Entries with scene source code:
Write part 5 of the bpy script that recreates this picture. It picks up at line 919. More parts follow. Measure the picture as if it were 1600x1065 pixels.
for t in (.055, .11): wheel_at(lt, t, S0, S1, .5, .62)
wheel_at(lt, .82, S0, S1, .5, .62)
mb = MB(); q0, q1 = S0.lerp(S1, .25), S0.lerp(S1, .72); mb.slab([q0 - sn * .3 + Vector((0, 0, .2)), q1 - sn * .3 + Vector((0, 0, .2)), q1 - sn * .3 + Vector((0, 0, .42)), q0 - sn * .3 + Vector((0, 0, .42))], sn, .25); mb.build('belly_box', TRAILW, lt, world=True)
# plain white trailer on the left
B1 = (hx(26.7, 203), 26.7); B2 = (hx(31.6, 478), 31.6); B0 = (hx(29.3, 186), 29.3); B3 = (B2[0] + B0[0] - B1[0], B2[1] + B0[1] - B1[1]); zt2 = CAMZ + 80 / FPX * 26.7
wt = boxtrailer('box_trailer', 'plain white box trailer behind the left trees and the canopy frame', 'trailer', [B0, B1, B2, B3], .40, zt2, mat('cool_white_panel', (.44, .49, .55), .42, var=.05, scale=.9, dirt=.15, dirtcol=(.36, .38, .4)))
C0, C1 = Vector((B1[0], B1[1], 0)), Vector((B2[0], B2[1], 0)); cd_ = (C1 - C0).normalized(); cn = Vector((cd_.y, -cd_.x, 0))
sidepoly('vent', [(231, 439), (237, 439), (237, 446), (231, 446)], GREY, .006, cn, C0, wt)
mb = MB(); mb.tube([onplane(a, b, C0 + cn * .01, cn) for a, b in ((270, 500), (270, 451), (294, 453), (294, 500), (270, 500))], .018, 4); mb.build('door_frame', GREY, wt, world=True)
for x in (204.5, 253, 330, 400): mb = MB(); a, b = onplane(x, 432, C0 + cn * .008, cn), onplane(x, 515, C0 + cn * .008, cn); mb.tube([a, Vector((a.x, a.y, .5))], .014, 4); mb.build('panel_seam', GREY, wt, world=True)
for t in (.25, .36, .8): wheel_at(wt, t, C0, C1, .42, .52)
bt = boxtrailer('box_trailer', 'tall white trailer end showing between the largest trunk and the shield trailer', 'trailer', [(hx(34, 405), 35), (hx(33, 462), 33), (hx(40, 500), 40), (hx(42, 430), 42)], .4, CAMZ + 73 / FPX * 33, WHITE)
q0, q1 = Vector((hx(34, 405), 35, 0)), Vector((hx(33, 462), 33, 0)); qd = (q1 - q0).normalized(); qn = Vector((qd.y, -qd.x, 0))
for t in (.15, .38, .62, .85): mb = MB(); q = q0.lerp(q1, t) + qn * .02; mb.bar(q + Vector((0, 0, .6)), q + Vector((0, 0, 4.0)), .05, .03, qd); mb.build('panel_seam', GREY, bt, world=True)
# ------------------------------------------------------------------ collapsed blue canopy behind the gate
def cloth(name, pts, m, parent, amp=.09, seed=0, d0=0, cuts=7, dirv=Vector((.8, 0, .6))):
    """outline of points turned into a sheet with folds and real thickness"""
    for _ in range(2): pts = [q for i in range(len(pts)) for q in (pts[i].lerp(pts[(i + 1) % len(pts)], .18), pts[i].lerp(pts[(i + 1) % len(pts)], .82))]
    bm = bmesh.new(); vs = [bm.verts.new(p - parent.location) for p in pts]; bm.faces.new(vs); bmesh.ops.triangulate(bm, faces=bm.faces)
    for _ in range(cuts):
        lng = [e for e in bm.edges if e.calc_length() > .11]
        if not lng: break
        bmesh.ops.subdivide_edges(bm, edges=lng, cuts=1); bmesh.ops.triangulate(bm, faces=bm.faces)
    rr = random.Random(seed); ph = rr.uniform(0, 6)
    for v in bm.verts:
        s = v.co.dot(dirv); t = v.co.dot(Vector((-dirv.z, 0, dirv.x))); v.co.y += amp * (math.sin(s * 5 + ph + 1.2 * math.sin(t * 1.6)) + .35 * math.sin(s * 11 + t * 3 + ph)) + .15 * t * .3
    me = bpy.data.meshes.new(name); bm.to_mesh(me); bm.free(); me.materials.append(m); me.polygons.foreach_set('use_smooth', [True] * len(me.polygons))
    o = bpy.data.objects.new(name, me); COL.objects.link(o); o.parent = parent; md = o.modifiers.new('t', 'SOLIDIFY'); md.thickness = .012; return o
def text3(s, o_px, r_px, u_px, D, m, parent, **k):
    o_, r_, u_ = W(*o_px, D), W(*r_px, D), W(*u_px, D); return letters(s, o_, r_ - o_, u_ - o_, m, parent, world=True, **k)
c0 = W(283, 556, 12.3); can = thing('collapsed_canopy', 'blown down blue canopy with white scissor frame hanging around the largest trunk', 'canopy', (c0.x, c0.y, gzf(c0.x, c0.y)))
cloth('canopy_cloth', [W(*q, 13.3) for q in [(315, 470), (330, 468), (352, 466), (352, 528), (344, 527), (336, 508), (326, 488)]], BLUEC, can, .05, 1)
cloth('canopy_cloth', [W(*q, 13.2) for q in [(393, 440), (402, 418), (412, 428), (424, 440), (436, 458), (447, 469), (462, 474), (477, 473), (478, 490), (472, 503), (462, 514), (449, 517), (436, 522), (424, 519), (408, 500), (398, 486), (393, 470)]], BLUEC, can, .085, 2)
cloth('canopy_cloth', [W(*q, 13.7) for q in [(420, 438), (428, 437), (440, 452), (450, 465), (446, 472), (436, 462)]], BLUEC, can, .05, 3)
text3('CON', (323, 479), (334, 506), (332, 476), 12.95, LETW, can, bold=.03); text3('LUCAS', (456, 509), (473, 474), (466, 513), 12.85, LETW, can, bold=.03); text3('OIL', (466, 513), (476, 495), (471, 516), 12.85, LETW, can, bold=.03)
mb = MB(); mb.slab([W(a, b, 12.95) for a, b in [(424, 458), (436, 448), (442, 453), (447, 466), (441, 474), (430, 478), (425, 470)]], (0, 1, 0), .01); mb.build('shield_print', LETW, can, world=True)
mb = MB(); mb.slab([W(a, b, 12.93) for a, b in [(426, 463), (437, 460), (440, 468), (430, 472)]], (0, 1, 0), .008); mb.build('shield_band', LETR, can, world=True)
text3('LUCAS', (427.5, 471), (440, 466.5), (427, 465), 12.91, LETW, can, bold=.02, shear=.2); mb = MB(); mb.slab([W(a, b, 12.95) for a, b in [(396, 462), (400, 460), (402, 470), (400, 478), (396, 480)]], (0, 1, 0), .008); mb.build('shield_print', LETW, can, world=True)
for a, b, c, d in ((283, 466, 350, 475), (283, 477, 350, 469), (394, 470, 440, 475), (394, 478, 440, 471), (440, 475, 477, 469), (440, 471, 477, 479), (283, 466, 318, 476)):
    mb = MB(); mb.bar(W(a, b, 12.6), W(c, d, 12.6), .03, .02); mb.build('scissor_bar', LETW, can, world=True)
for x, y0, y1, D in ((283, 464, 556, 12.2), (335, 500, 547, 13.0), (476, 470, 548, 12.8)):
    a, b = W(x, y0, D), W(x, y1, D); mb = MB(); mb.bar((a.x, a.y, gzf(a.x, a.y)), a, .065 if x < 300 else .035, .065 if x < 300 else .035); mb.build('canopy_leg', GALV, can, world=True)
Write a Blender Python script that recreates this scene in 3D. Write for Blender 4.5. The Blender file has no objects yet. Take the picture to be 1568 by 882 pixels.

**What this task involves**: Retype the records that precede this task, keeping them exactly the same.

**Solution to this task**:
Write part 5 of the bpy script that recreates this picture. It picks up at line 919. More parts follow. Measure the picture as if it were 1600x1065 pixels.
for t in (.055, .11): wheel_at(lt, t, S0, S1, .5, .62)
wheel_at(lt, .82, S0, S1, .5, .62)
mb = MB(); q0, q1 = S0.lerp(S1, .25), S0.lerp(S1, .72); mb.slab([q0 - sn * .3 + Vector((0, 0, .2)), q1 - sn * .3 + Vector((0, 0, .2)), q1 - sn * .3 + Vector((0, 0, .42)), q0 - sn * .3 + Vector((0, 0, .42))], sn, .25); mb.build('belly_box', TRAILW, lt, world=True)
# plain white trailer on the left
B1 = (hx(26.7, 203), 26.7); B2 = (hx(31.6, 478), 31.6); B0 = (hx(29.3, 186), 29.3); B3 = (B2[0] + B0[0] - B1[0], B2[1] + B0[1] - B1[1]); zt2 = CAMZ + 80 / FPX * 26.7
wt = boxtrailer('box_trailer', 'plain white box trailer behind the left trees and the canopy frame', 'trailer', [B0, B1, B2, B3], .40, zt2, mat('cool_white_panel', (.44, .49, .55), .42, var=.05, scale=.9, dirt=.15, dirtcol=(.36, .38, .4)))
C0, C1 = Vector((B1[0], B1[1], 0)), Vector((B2[0], B2[1], 0)); cd_ = (C1 - C0).normalized(); cn = Vector((cd_.y, -cd_.x, 0))
sidepoly('vent', [(231, 439), (237, 439), (237, 446), (231, 446)], GREY, .006, cn, C0, wt)
mb = MB(); mb.tube([onplane(a, b, C0 + cn * .01, cn) for a, b in ((270, 500), (270, 451), (294, 453), (294, 500), (270, 500))], .018, 4); mb.build('door_frame', GREY, wt, world=True)
for x in (204.5, 253, 330, 400): mb = MB(); a, b = onplane(x, 432, C0 + cn * .008, cn), onplane(x, 515, C0 + cn * .008, cn); mb.tube([a, Vector((a.x, a.y, .5))], .014, 4); mb.build('panel_seam', GREY, wt, world=True)
for t in (.25, .36, .8): wheel_at(wt, t, C0, C1, .42, .52)
bt = boxtrailer('box_trailer', 'tall white trailer end showing between the largest trunk and the shield trailer', 'trailer', [(hx(34, 405), 35), (hx(33, 462), 33), (hx(40, 500), 40), (hx(42, 430), 42)], .4, CAMZ + 73 / FPX * 33, WHITE)
q0, q1 = Vector((hx(34, 405), 35, 0)), Vector((hx(33, 462), 33, 0)); qd = (q1 - q0).normalized(); qn = Vector((qd.y, -qd.x, 0))
for t in (.15, .38, .62, .85): mb = MB(); q = q0.lerp(q1, t) + qn * .02; mb.bar(q + Vector((0, 0, .6)), q + Vector((0, 0, 4.0)), .05, .03, qd); mb.build('panel_seam', GREY, bt, world=True)
# ------------------------------------------------------------------ collapsed blue canopy behind the gate
def cloth(name, pts, m, parent, amp=.09, seed=0, d0=0, cuts=7, dirv=Vector((.8, 0, .6))):
    """outline of points turned into a sheet with folds and real thickness"""
    for _ in range(2): pts = [q for i in range(len(pts)) for q in (pts[i].lerp(pts[(i + 1) % len(pts)], .18), pts[i].lerp(pts[(i + 1) % len(pts)], .82))]
    bm = bmesh.new(); vs = [bm.verts.new(p - parent.location) for p in pts]; bm.faces.new(vs); bmesh.ops.triangulate(bm, faces=bm.faces)
    for _ in range(cuts):
        lng = [e for e in bm.edges if e.calc_length() > .11]
        if not lng: break
        bmesh.ops.subdivide_edges(bm, edges=lng, cuts=1); bmesh.ops.triangulate(bm, faces=bm.faces)
    rr = random.Random(seed); ph = rr.uniform(0, 6)
    for v in bm.verts:
        s = v.co.dot(dirv); t = v.co.dot(Vector((-dirv.z, 0, dirv.x))); v.co.y += amp * (math.sin(s * 5 + ph + 1.2 * math.sin(t * 1.6)) + .35 * math.sin(s * 11 + t * 3 + ph)) + .15 * t * .3
    me = bpy.data.meshes.new(name); bm.to_mesh(me); bm.free(); me.materials.append(m); me.polygons.foreach_set('use_smooth', [True] * len(me.polygons))
    o = bpy.data.objects.new(name, me); COL.objects.link(o); o.parent = parent; md = o.modifiers.new('t', 'SOLIDIFY'); md.thickness = .012; return o
def text3(s, o_px, r_px, u_px, D, m, parent, **k):
    o_, r_, u_ = W(*o_px, D), W(*r_px, D), W(*u_px, D); return letters(s, o_, r_ - o_, u_ - o_, m, parent, world=True, **k)
c0 = W(283, 556, 12.3); can = thing('collapsed_canopy', 'blown down blue canopy with white scissor frame hanging around the largest trunk', 'canopy', (c0.x, c0.y, gzf(c0.x, c0.y)))
cloth('canopy_cloth', [W(*q, 13.3) for q in [(315, 470), (330, 468), (352, 466), (352, 528), (344, 527), (336, 508), (326, 488)]], BLUEC, can, .05, 1)
cloth('canopy_cloth', [W(*q, 13.2) for q in [(393, 440), (402, 418), (412, 428), (424, 440), (436, 458), (447, 469), (462, 474), (477, 473), (478, 490), (472, 503), (462, 514), (449, 517), (436, 522), (424, 519), (408, 500), (398, 486), (393, 470)]], BLUEC, can, .085, 2)
cloth('canopy_cloth', [W(*q, 13.7) for q in [(420, 438), (428, 437), (440, 452), (450, 465), (446, 472), (436, 462)]], BLUEC, can, .05, 3)
text3('CON', (323, 479), (334, 506), (332, 476), 12.95, LETW, can, bold=.03); text3('LUCAS', (456, 509), (473, 474), (466, 513), 12.85, LETW, can, bold=.03); text3('OIL', (466, 513), (476, 495), (471, 516), 12.85, LETW, can, bold=.03)
mb = MB(); mb.slab([W(a, b, 12.95) for a, b in [(424, 458), (436, 448), (442, 453), (447, 466), (441, 474), (430, 478), (425, 470)]], (0, 1, 0), .01); mb.build('shield_print', LETW, can, world=True)
mb = MB(); mb.slab([W(a, b, 12.93) for a, b in [(426, 463), (437, 460), (440, 468), (430, 472)]], (0, 1, 0), .008); mb.build('shield_band', LETR, can, world=True)
text3('LUCAS', (427.5, 471), (440, 466.5), (427, 465), 12.91, LETW, can, bold=.02, shear=.2); mb = MB(); mb.slab([W(a, b, 12.95) for a, b in [(396, 462), (400, 460), (402, 470), (400, 478), (396, 480)]], (0, 1, 0), .008); mb.build('shield_print', LETW, can, world=True)
for a, b, c, d in ((283, 466, 350, 475), (283, 477, 350, 469), (394, 470, 440, 475), (394, 478, 440, 471), (440, 475, 477, 469), (440, 471, 477, 479), (283, 466, 318, 476)):
    mb = MB(); mb.bar(W(a, b, 12.6), W(c, d, 12.6), .03, .02); mb.build('scissor_bar', LETW, can, world=True)
for x, y0, y1, D in ((283, 464, 556, 12.2), (335, 500, 547, 13.0), (476, 470, 548, 12.8)):
    a, b = W(x, y0, D), W(x, y1, D); mb = MB(); mb.bar((a.x, a.y, gzf(a.x, a.y)), a, .065 if x < 300 else .035, .065 if x < 300 else .035); mb.build('canopy_leg', GALV, can, world=True)
Write a Blender Python script that recreates this scene in 3D. Write for Blender 4.5. The Blender file has no objects yet. Take the picture to be 1568 by 882 pixels.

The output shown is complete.